I did a panel with Adam Gray and Tom Suozzi at WelcomeFest where they outlined their Promise to America, an effort to put some meat on the bones of the general idea of moderation. One of the things they say is “we are capitalist, not socialist,” which is definitely a sentiment that I agree with.

Suozzi said on the panel, very correctly, that market economies have dramatically outperformed the competition and delivered, while not perfect societies, certainly the greatest levels of material prosperity that we see anywhere on Earth.

This is all totally correct, but I think that people who know that it’s correct need to think more about why, despite its correctness, it has become so unfashionable for young people to embrace capitalism.

I think one really important reason is that if you look at what people spend money on, you know housing and health care are the two most important sectors by far. Young people consume far below-average amounts of health care, though, meaning that their consumption is really dominated by housing. A large share of the population consumes housing in the form of renting a home from themselves, so they are somewhat insulated from the ups and downs of the housing market.

But those people are mostly old.

If you’re young, your experience of the economy is dominated by the housing situation. And the housing situation in the United States is not very good. So I think for most young people “capitalism” means something like “the status quo system,” and they perceive the status quo system to be pretty bad because they are super exposed to the single most dysfunctional element of the status quo economic system.

Now, in my capacity as a lawyer for capitalism, I am happy to point out that not only is housing the most dysfunctional element of the status quo economy, but it’s also the element that is run in the least capitalistic way.

Far and away the number one thing that could improve young people’s living standards in America would be to embrace more market-oriented housing policies. But for anyone to understand that, those inclined to tout the virtues of capitalism need to embrace that idea. As a political pragmatist, I don’t really blame Suozzi for blasting efforts to foist zoning reform on his constituents on Long Island a few years ago since his district is a wretched hive of NIMBYism. But younger people’s lived experience of “capitalism” is of central planning and massive shortages of the single most important item they consume. So of course if people tell them the alternative to the status quo is “socialism,” a lot of them are going to want that.

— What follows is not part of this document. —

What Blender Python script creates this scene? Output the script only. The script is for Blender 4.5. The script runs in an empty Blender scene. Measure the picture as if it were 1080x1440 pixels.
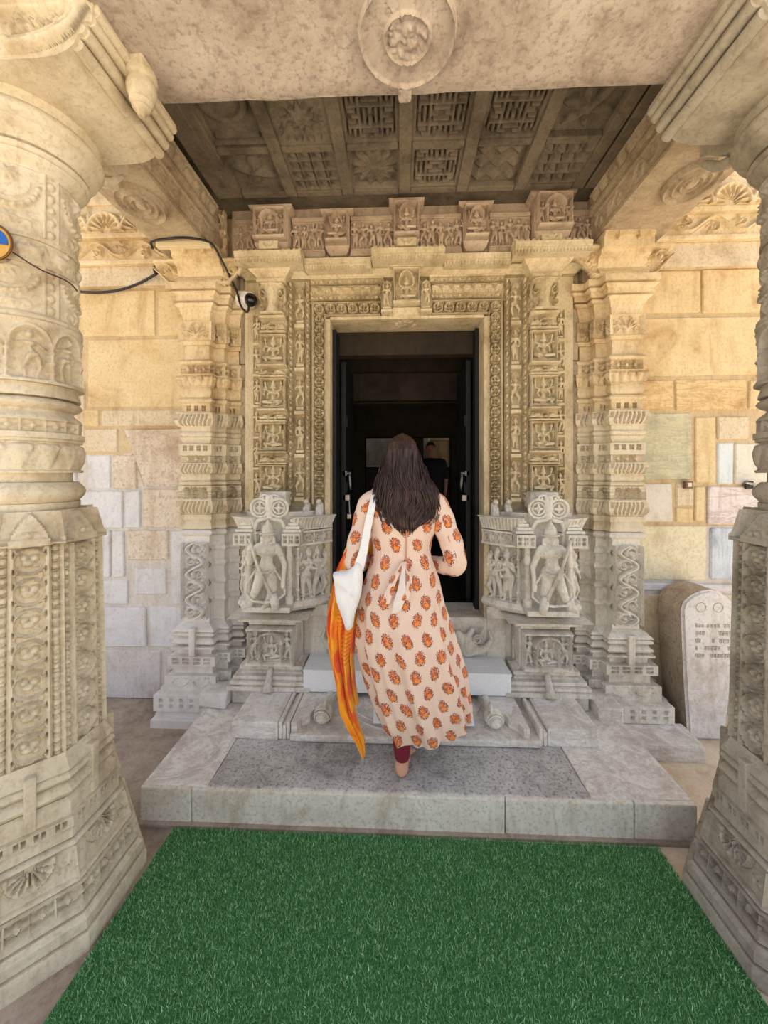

America’s slow-motion housing crisis

Of course, on one level, housing in the United States is very capitalistic. The overwhelming majority of it is constructed with private capital and sold or rented for profit. Most homes are also privately owned — mostly by owner-occupants but with a significant sector of small-time landlords and a handful of large-scale ones, too. Public and nonprofit housing do exist in the United States, but they are a relatively small niche. The result is a housing sector awash in private capital and profit-seeking.

What it lacks is much in the way of free markets.